Nicht vergessen im Kalkül darf man auch die zahlenmäßig große und größer werdende türkische Minderheit in Deutschland, Belgien und den Niederlanden, deren Loyalität weiterhin ihrem Herkunftsland gilt und nicht den Ländern, deren Staatsbürgerschaft sie besitzen. Auch die militärische Macht der Türkei nimmt stetig zu: Das Land verfügt über Überseestützpunkte in Aserbaidschan, Irak, Syrien, Sudan, Somalia, Albanien und jetzt auch in Libyen. 

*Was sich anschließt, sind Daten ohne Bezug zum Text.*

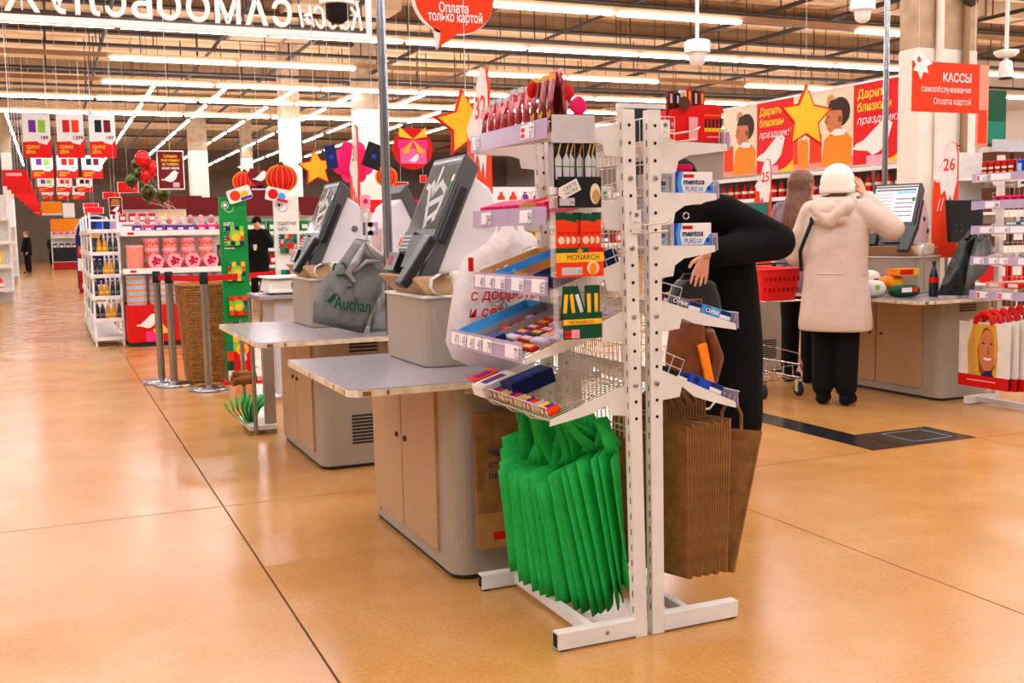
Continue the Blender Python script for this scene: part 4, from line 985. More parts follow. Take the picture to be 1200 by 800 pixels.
class Fig:
    def __init__(s, label, loc, ang, H, lean=0., name='person'):
        s.f = V((math.cos(ang), math.sin(ang), 0)); s.r = V((math.sin(ang), -math.cos(ang), 0)); s.o = V(loc); s.k = H/1.72; s.lean = lean
        s.t = thing(name, label, 'person', loc); s.body = []
    def p(s, a, b, z):
        bb = b+s.lean*max(0, z-.9); return s.o+(s.r*a+s.f*bb+UZ*z)*s.k
    def ring(s, a, b, z, ra, rb): return (s.p(a, b, z), ra*s.k, rb*s.k, (s.r, s.f))
    def basic(s, arms, stance=.09, head=(0, .02, 1.585), turn=0., nod=0., voxel=.009, feet=True):
        B = s.body; k = s.k
        for q in (-1, 1):
            B += [('c', s.p(q*.09, 0, .90), .088*k, s.p(q*stance, .01, .49), .058*k), ('c', s.p(q*stance, .01, .49), .056*k, s.p(q*stance, -.01, .09), .038*k), ('c', s.p(q*stance, -.02, .045), .036*k, s.p(q*(stance+.015), .15, .035), .03*k)]
        B.append(('l', [s.ring(0, 0, .84, .15, .11), s.ring(0, 0, .98, .165, .115), s.ring(0, .01, 1.12, .14, .10), s.ring(0, .01, 1.28, .17, .115), s.ring(0, 0, 1.40, .175, .10), s.ring(0, 0, 1.45, .09, .07)]))
        hx, hy, hz = head; hf = (s.f*math.cos(turn)+s.r*math.sin(turn)); hr = (s.r*math.cos(turn)-s.f*math.sin(turn)); hc = s.p(hx, hy, hz); s.hc, s.hf, s.hr = hc, hf, hr
        B += [('c', s.p(0, 0, 1.42), .055*k, hc-UZ*.07*k, .05*k)]
        B.append(('l', [(hc+UZ*z*k+hf*o*k, ra*k, rb*k, (hr, hf)) for z, ra, rb, o in ((-.125, .03, .03, .05), (-.10, .05, .055, .035), (-.05, .066, .085, .01), (0, .075, .097, 0), (.05, .075, .098, -.004), (.09, .058, .08, -.008), (.112, .03, .045, -.008))]))
        B += [('c', hc+hf*.092*k+UZ*.005*k, .010*k, hc+hf*.114*k-UZ*.028*k, .013*k)]
        for q in (-1, 1): B.append(('c', hc+hr*q*.078*k-UZ*.02*k, .012*k, hc+hr*q*.08*k+UZ*.02*k, .014*k))
        s.arms = arms
        for q, sh, el, wr, pd, fd, td in arms:
            sh, el, wr = s.p(*sh), s.p(*el), s.p(*wr); vec = lambda v: s.r*v[0]+s.f*v[1]+UZ*v[2]
            B += [('c', sh, .052*k, el, .042*k), ('c', el, .042*k, wr, .027*k)]
            hand(B, wr, vec(pd), vec(fd), vec(td), k)
        s.mesh = blob('body', B, voxel*k, 'skin', s.t)
        fm = MB()
        for q in (-1, 1): fm.ball(hc+hf*.089*k+hr*q*.031*k+UZ*.006*k, (.009*k,)*3, 'white', 8, 6); fm.ball(hc+hf*.096*k+hr*q*.031*k+UZ*.006*k, (.0045*k,)*3, 'ink', 8, 6)
        fm.build('eyes', s.mesh)
        MB().tube([hc+hf*.089*k-hr*.022*k-UZ*.062*k, hc+hf*.098*k-UZ*.060*k, hc+hf*.089*k+hr*.022*k-UZ*.062*k], .005*k, 'salmon', 6).build('mouth', s.mesh)
        fm = MB()
        for q in (-1, 1): fm.tube([hc+hf*.086*k+hr*q*.048*k+UZ*.026*k, hc+hf*.094*k+hr*q*.03*k+UZ*.031*k, hc+hf*.097*k+hr*q*.014*k+UZ*.026*k], .004*k, 'hair_print', 5)
        fm.build('brows', s.mesh)
    def trousers(s, m, stance=.09, top=.98, wide=1.0, hem=.07, voxel=.012):
        k = s.k; P = []
        for q in (-1, 1): P += [('c', s.p(q*.088, 0, .90), .102*k*wide, s.p(q*stance, .01, .49), .078*k*wide), ('c', s.p(q*stance, .01, .49), .078*k*wide, s.p(q*stance, -.005, hem+.06), .070*k*wide)]
        P.append(('l', [s.ring(0, 0, .82, .17, .125), s.ring(0, 0, top, .17, .12)])); return blob('trousers', P, voxel*k, m, s.t)
    def shoes(s, m, stance=.09):
        k = s.k
        for q in (-1, 1): blob('shoe', [('c', s.p(q*stance, -.04, .045), .043*k, s.p(q*(stance+.01), .13, .037), .036*k), ('c', s.p(q*stance, -.02, .05), .046*k, s.p(q*stance, -.01, .12), .046*k)], .011*k, m, s.t, 2)
    def coat(s, m, rings, sleeve=(.075, .07, .055), voxel=.012, extra=(), smooth=4, cuff=.92):
        P = [('l', [s.ring(*r) for r in rings])]+list(extra); k = s.k
        for q, sh, el, wr, *_ in s.arms:
            a, b, c = s.p(*sh), s.p(*el), s.p(*wr); c = b.lerp(c, cuff)
            P += [('c', a, sleeve[0]*k, b, sleeve[1]*k), ('c', b, sleeve[1]*k, c, sleeve[2]*k)]
        return blob('coat', P, voxel*k, m, s.t, smooth)
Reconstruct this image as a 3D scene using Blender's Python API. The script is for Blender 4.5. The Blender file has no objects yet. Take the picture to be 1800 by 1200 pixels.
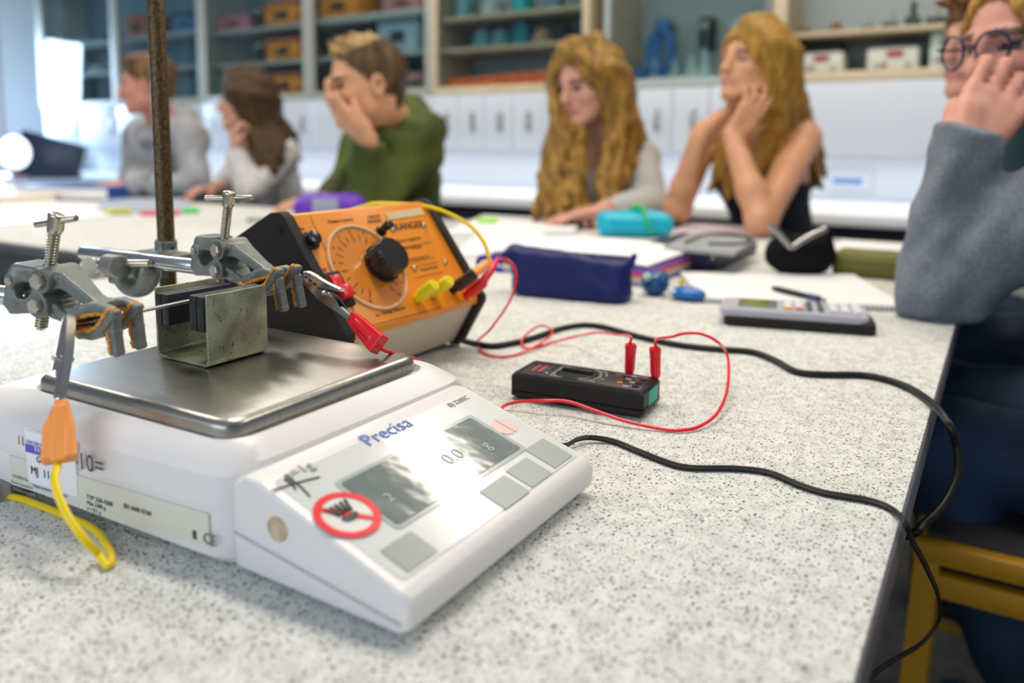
import bpy, bmesh, math, random
import numpy as np
from mathutils import Vector, Matrix
random.seed(7); RNG = np.random.RandomState(5)
S = bpy.context.scene
# ---------------------------------------------------------------- camera, world, lights, exposure
F, CX, CY = 1390.0, 900.0, 410.0            # focal length and principal point in pixels of the 1800x1200 frame
PITCH, YAW, ROLL = math.radians(6.48), math.radians(31.8), math.radians(0.3)
CAM = Vector((0, 0, 0.99)); TZ = 0.76       # eye point; table top height
_f = Vector((-math.sin(YAW)*math.cos(PITCH), math.cos(YAW)*math.cos(PITCH), -math.sin(PITCH)))
_r0 = Vector((math.cos(YAW), math.sin(YAW), 0)); _u0 = _r0.cross(_f)
_r = _r0*math.cos(ROLL) + _u0*math.sin(ROLL); _u = _u0*math.cos(ROLL) - _r0*math.sin(ROLL)
cd = bpy.data.cameras.new('camera'); cam = bpy.data.objects.new('camera', cd); S.collection.objects.link(cam)
cam.matrix_world = Matrix(((_r.x, _u.x, -_f.x, 0), (_r.y, _u.y, -_f.y, 0), (_r.z, _u.z, -_f.z, CAM.z), (0, 0, 0, 1)))
cd.sensor_width = 36.0; cd.lens = F/1800*36
cd.shift_x = 0.0; cd.shift_y = (CY-600)/1800
cd.clip_start = 0.02; cd.clip_end = 100
cd.dof.use_dof = True; cd.dof.focus_distance = 0.575; cd.dof.aperture_fstop = 3.7
S.camera = cam
S.view_settings.view_transform = 'Standard'; S.view_settings.look = 'None'
S.view_settings.gamma = 1.0; S.view_settings.exposure = 0.14; S.view_settings.use_curve_mapping = False
S.cycles.use_denoising = True
S.cycles.max_bounces = 6; S.cycles.transparent_max_bounces = 12
S.cycles.sample_clamp_indirect = 6.0
W = bpy.data.worlds.new('sky'); S.world = W; W.use_nodes = True
W.node_tree.nodes['Background'].inputs[0].default_value = (0.70, 0.82, 1.0, 1)
W.node_tree.nodes['Background'].inputs[1].default_value = 0.24

def area(name, loc, target, sx, sy, power, col):
    l = bpy.data.lights.new(name, 'AREA'); l.shape = 'RECTANGLE'; l.size = sx; l.size_y = sy
    l.energy = power; l.color = col
    o = bpy.data.objects.new(name, l); S.collection.objects.link(o); o.location = loc
    d = Vector(target)-Vector(loc); o.rotation_euler = d.to_track_quat('-Z', 'Y').to_euler()
    return o
# daylight through the left wall's windows, then an added fill light behind the camera
area('window_and_fill_light', (-6.80, 3.10, 1.42), (-3.0, 1.9, 1.0), 0.45, 0.80, 48, (0.55, 0.76, 1.0))
area('window_and_fill_light', (-0.9, -2.5, 1.8), (-1.2, 1.0, 0.8), 3.8, 1.3, 40, (0.78, 0.88, 1.0))
# the light strip under the wall cupboards, aimed down at the bench
area('bench_strip_light', (-2.4, 3.52, TZ+.178), (-2.4, 3.50, 0), 6.6, 0.04, 9, (0.93, 0.96, 1.0))
# the ceiling's light panels
for px_, py_, pw_ in ((-2.6, 2.5, 15), (-0.6, 2.5, 18), (-0.6, 0.9, 24), (-2.6, 0.9, 20), (1.4, 1.7, 18), (-4.6, 1.7, 18)):
    area('ceiling_light', (px_, py_, 2.66), (px_, py_, 0), 1.15, 0.28, pw_, (1.0, 0.90, 0.76))

# ---------------------------------------------------------------- helpers
def V(*a): return Vector(a if len(a) == 3 else a[0])
def K(x, y, d):                              # point of the place seen at pixel x, y at distance d along the view axis
    return CAM + (_r*((x-CX)/F) - _u*((y-CY)/F) + _f)*d
def onp(x, y, ax, v):                        # point of the place seen at pixel x, y on the plane axis = v
    d = _r*((x-CX)/F) - _u*((y-CY)/F) + _f
    return CAM + d*((v-CAM[ax])/d[ax])
def tb(x, y, dz=0): return onp(x, y, 2, TZ+dz)
def thing(name, label, cat, loc=(0, 0, 0), group=None):
    o = bpy.data.objects.new(name, None); S.collection.objects.link(o); o.location = loc
    o.empty_display_size = 0.02
    o['label'] = label; o['category'] = cat
    if group: o['group'] = group
    return o
def tag(o, label, cat, group=None):
    o['label'] = label; o['category'] = cat
    if group: o['group'] = group
    return o
def link(name, me, m, parent=None, label=None):
    o = bpy.data.objects.new(name, me); S.collection.objects.link(o)
    if m is not None:
        for x in (m if isinstance(m, (list, tuple)) else [m]): me.materials.append(x)
    if parent is not None:
        o.parent = parent
        o.matrix_parent_inverse = Matrix.Translation(-parent.location)   # parts are built in world coordinates
    if label: o['label'] = label
    return o
def struct(o): o['kind'] = 'structure'; return o
MATS = {}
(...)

Das Land steht auch kurz vor der Einsatzreife seines ersten Flugzeugträgers - der TCG Anadolu. Verbunden mit diesem Mittel zur Machtprojektion ist die Entschlossenheit, die darin ruhende militärische Macht auch zu nutzen. Kürzlich wurde ein französisches Kriegsschiff von einem türkischen Schiff aus dem Gebiet vor der libyschen Küste praktisch verjagt.

Hegemonialdenken


Gegenwärtig hat die Türkei ihre Tentakel in Libyen, Nordsyrien und Irak, Nordzypern und in Albanien ausgebreiet. Sie übt auch viel „Soft Power“ auf dem Balkan aus. Dabei handelt es sich allesamt um Gebiete, die einst vom Osmanischen Reich regiert wurden. 

Allzu wahrscheinlich ist es zwar nicht, dass Präsident Recep Tayyip Erdogan oder seine Nachfolger die territoriale Reichweite des alten Osmanischen Reiches wiederherstellen werden, indem sie die Regionen in einen Superstaat mit Ankara als Hauptstadt eingliedern. Vielmehr strebt die Türkei die Schaffung eines Rings abhängiger Staaten an wie es etwa das deutsche Mitteleuropa darstellt, oder die Europäische Union für Deutschland und Frankreich, oder auch die Satelliten der einstigen Sowjetunion. All diese Länder sind heute mindestens in ihrer Region die hegemonialen Supermächte, und genau das wäre auch ein wiederauferstandenes Osmanische Reich.